Чем венчается книга Дьякова? "Всё тяжкое ушло" (погибших он не вспоминает), "всё доброе вернулось". "Ничто не зачёркнуто".

У Алдан-Семёнова: "Несмотря на всё — мы не чувствуем обиды". Хвала Партии — это она уничтожила лагеря! (Стихотворный эпилог.)

Да уничтожила ли?… Не осталось ли чего?… И потом — кто их создал, лагеря?… Молчат.

А при Берии Советская власть была или нет? Почему она ему не помешала? Как же могло так статься, что у власти стоит народ и народ для народа допустил такую тиранию?

Наши авторы ведь не заботились о пайке и не работали, они всё время мыслили высоко, — так ответьте.

Молчат. Глушь…

Вот и всё. Дырка заделана и закрашена (ещё подмазал генерал Горбатов под цвет). И не было дырки в Стене! А сам Архипелаг если и был, то — какой-то призрачный, ненастоящий, маленький, не стоящий внимания.

Что ещё? На всякий случай ещё подмажут журналисты. Вот Мих. Берестинский по поручению неутомимой «Литгазеты» (кроме литературы, она ничего не упустит) съездил на станцию Ерцево. И сам ведь, оказывается, сидел. Но как глубоко он растроган новыми хозяевами островов: "Невозможно даже представить себе в сегодняшних исправтруд-органах, в местах заключения, людей, хотя бы отдалённо напоминающих Волкового…[124] Теперь это подлинные коммунисты. Суровые, но добрые и справедливые люди. Не надо думать, что это бескрылые ангелы… (Очевидно, такое мнение всё же существует… — А. С.) Заборы с колючей проволокой, сторожевые вышки, увы, пока нужны. Но офицеры с радостью рассказывают, что всё меньше и меньше поступает "контингента".[125] (А чему они радуются — что до пенсии не дотянут, придётся работу менять?)
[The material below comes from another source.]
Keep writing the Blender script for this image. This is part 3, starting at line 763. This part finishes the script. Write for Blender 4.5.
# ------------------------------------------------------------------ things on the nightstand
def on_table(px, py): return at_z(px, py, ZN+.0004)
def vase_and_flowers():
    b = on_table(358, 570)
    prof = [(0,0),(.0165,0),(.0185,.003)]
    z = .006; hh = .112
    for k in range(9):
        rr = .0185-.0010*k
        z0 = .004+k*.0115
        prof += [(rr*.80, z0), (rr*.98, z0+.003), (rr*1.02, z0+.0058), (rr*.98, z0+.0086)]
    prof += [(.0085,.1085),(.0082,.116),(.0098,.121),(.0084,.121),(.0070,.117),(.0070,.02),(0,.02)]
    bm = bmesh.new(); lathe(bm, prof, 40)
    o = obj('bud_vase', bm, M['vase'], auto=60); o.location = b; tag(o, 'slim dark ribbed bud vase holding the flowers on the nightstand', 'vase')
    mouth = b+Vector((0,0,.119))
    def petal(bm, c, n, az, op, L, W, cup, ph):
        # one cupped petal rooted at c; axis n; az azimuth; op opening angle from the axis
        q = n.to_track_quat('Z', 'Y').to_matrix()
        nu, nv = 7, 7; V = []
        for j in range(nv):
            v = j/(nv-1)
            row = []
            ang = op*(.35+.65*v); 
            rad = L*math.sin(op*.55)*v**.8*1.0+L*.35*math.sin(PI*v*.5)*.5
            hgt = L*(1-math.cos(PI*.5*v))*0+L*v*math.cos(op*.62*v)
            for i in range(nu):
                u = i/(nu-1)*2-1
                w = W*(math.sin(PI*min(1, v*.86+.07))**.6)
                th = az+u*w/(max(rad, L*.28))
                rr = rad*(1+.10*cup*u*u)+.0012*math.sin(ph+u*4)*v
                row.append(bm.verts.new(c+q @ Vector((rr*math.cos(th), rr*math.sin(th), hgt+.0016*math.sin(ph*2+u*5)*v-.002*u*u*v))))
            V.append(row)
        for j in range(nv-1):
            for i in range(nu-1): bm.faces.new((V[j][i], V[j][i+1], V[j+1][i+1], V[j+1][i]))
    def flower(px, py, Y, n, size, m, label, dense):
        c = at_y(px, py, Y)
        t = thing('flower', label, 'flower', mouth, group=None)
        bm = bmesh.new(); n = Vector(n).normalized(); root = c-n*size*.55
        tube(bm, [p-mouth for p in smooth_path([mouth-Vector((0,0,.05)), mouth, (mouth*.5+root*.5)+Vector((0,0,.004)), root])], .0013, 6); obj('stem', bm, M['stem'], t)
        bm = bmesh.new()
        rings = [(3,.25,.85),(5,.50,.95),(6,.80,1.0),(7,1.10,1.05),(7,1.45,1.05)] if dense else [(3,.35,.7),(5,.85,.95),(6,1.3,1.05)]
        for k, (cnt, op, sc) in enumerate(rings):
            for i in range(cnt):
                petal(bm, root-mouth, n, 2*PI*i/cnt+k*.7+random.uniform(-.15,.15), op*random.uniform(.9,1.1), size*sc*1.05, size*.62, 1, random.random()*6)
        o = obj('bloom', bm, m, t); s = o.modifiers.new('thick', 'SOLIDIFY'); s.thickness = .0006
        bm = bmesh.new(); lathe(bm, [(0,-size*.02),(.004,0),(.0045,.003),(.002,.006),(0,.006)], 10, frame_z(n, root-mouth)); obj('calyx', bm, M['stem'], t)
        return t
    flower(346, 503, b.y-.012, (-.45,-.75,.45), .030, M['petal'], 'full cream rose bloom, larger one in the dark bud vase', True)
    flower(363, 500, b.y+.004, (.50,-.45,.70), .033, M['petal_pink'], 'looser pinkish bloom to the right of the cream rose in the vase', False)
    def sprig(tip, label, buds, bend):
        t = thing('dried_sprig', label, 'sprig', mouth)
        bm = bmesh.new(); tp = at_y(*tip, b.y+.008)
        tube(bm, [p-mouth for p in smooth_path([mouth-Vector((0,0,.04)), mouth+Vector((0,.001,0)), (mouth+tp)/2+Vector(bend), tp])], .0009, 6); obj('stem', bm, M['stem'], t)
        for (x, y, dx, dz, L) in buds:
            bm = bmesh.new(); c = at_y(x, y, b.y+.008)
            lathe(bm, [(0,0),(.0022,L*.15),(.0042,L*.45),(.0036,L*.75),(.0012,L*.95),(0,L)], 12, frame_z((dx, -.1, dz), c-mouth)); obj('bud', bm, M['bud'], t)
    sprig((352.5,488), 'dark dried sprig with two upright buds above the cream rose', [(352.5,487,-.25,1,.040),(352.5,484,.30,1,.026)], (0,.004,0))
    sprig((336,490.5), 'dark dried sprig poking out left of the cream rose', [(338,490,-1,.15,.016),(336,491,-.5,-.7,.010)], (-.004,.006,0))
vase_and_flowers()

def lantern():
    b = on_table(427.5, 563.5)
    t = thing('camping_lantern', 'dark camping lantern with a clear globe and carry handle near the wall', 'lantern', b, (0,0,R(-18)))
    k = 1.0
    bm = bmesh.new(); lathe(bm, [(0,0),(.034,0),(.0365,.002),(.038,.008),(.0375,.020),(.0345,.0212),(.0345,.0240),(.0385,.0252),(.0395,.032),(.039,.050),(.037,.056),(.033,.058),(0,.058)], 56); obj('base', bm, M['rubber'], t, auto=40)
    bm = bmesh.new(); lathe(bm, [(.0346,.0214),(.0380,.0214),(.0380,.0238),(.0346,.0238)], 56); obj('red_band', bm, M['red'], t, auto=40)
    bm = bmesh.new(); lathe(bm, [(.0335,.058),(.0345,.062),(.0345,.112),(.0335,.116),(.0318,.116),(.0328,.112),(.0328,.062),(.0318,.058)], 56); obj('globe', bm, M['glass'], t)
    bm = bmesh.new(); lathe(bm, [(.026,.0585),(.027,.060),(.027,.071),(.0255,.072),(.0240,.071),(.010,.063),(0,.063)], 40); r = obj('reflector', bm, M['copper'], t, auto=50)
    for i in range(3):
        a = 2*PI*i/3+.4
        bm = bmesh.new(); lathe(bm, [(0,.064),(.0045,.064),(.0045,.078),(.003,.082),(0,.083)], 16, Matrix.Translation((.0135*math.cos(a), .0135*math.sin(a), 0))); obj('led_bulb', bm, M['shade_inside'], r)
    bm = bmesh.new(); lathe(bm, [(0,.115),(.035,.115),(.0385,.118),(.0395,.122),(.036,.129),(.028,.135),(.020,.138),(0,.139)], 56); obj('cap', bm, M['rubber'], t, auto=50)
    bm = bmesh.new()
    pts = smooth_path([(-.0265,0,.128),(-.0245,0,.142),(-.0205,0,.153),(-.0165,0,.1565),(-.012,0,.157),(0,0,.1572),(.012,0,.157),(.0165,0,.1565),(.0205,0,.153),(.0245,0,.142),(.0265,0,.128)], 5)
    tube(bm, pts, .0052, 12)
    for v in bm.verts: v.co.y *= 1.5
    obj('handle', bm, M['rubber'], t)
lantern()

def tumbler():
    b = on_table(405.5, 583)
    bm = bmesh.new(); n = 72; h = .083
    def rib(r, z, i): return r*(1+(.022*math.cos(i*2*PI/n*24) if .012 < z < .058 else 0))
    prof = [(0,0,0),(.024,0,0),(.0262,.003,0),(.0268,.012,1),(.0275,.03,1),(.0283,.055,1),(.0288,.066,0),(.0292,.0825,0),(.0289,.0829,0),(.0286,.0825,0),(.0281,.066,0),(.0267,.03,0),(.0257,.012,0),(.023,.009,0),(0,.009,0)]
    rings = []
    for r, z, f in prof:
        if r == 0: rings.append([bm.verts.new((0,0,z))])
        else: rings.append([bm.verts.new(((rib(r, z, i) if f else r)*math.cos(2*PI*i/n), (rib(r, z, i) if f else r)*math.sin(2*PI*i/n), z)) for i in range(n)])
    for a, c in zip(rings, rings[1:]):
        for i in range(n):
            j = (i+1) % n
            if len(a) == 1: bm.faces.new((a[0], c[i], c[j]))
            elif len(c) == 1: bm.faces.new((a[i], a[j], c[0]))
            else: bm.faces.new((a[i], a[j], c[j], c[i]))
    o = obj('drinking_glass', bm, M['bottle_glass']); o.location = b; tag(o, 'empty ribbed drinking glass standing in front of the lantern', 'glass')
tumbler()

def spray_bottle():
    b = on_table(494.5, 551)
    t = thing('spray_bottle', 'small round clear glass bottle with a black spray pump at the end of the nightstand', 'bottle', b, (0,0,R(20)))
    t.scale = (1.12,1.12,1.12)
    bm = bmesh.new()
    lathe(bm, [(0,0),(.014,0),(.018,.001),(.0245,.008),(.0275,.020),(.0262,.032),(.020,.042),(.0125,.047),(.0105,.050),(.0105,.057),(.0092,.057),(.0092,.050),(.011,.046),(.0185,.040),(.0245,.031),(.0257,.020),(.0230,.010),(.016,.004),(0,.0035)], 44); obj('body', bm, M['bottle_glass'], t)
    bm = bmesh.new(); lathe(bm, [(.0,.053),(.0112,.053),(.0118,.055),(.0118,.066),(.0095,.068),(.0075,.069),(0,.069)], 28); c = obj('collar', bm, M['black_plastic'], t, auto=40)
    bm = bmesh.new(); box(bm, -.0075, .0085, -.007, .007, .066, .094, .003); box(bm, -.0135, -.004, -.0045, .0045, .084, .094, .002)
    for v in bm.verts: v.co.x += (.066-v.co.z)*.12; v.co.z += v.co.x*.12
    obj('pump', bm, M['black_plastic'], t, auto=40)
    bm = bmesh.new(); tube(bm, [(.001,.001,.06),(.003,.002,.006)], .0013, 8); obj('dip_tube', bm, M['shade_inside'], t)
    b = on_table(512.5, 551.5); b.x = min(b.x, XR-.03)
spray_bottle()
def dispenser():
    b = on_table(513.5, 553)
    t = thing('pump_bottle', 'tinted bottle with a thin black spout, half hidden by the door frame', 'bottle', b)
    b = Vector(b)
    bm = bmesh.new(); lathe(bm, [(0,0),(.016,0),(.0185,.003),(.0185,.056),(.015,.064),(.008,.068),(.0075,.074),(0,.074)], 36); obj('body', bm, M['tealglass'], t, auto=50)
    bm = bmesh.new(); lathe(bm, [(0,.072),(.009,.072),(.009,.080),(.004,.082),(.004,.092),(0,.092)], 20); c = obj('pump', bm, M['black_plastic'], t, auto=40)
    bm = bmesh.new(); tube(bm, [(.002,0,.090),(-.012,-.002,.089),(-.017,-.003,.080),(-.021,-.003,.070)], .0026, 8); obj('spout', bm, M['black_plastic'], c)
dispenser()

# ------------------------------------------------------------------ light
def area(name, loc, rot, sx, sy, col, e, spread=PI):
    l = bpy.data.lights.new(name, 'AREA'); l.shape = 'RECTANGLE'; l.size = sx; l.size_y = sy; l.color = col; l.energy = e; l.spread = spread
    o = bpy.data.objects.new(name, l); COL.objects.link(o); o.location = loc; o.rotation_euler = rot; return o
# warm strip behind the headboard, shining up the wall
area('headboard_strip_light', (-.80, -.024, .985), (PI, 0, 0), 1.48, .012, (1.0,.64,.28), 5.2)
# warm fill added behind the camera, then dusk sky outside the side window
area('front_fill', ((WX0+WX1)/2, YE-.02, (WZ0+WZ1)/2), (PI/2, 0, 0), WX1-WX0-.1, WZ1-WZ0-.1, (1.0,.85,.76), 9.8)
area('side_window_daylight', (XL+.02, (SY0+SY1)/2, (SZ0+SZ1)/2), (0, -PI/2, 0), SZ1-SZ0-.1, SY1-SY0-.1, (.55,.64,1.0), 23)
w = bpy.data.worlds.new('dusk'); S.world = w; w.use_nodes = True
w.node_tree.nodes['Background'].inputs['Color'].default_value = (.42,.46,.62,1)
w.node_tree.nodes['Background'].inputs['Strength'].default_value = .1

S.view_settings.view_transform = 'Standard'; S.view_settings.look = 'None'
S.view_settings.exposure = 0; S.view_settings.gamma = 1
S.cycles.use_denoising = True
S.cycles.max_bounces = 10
Ма-аленький такой Архипелажик, карманный. Очень необходимый. Тает, как леденец.

Кончили работу. Но наверно на леса ещё лезли доброхоты с мастерками, с кистями, с вёдрами штукатурки.

И тогда крикнули на них:

— Цыц! Назад! Вообще не вспоминать! Вообще — забыть! Никакого Архипелага не было — ни хорошего, ни плохого. Вообще — замолчать!

Так первый ответ был — судорожное порханье.

Второй — основательная закладка пролома.

Третий ответ — забытьё.

Право воли знать об Архипелаге вернулось в исходную глухую точку — в 1953 год.

И спокойно снова любой литератор может распускать благонюни о перековке блатных. Или снимать фильм, где служебные собаки сладострастно рвут людей.

Всё делать так, как бы не было ничего, никакого пролома в Стене.

И молодёжь, уставшая от этих поворотов (то в одну сторону говорят, то в другую), машет рукой — никакого «культа», наверно, не было, и никаких ужасов не было, очередная трепотня. И идёт на танцы.